Last week, I wrote about AIDS art from the 1980s. This and feminist protest art by the Guerillas Girls and Barbara Kruger wasn’t commercially successful but grabbed the spotlight in art-history classes, another path to eternal life. Pattern and Decoration art seemed both in sync with the times but out of sync, too. Its artists reached for Vuillard but also for Henri Matisse, especially his late-career paper cutouts. It’s no surprise to know that, in the 1970s and 1980s, Matisse was out of style, too.

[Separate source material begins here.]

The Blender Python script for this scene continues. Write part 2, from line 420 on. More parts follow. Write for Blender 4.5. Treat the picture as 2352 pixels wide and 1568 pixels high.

The Consortium reflects my own style. It takes risks. It’s entrepreneurial and scrappy. Since it’s small, with a tiny staff, it can move nimbly. The two co-directors have been there for years, so have thick skins. They also see lots of work and can instinctively tell what’s good and what will last. They’re mavericks with impeccable taste.

I want to debunk one thing. The French are no more receptive to the work of living artists than Americans are, and this has always been the case. Europeans had academies, which dictated acceptable trends in art. In America, things were much looser. The French establishment abhorred a radical movement called impressionism, but American “Grand Tourists” in the 1870s and 1880s loved it. That’s why French museums doing impressionist shows have to borrow from America. The best material left the country long before French collectors made it a priority. The French always had a difficult time with the work of living, avant-garde artists, which was why the Consortium was so revolutionary. In Pattern, Crime, and Decoration, the museum proves it looks to the future, even when it mines the past. They’re not likely to do anything predictable and won’t be seen running with the herd.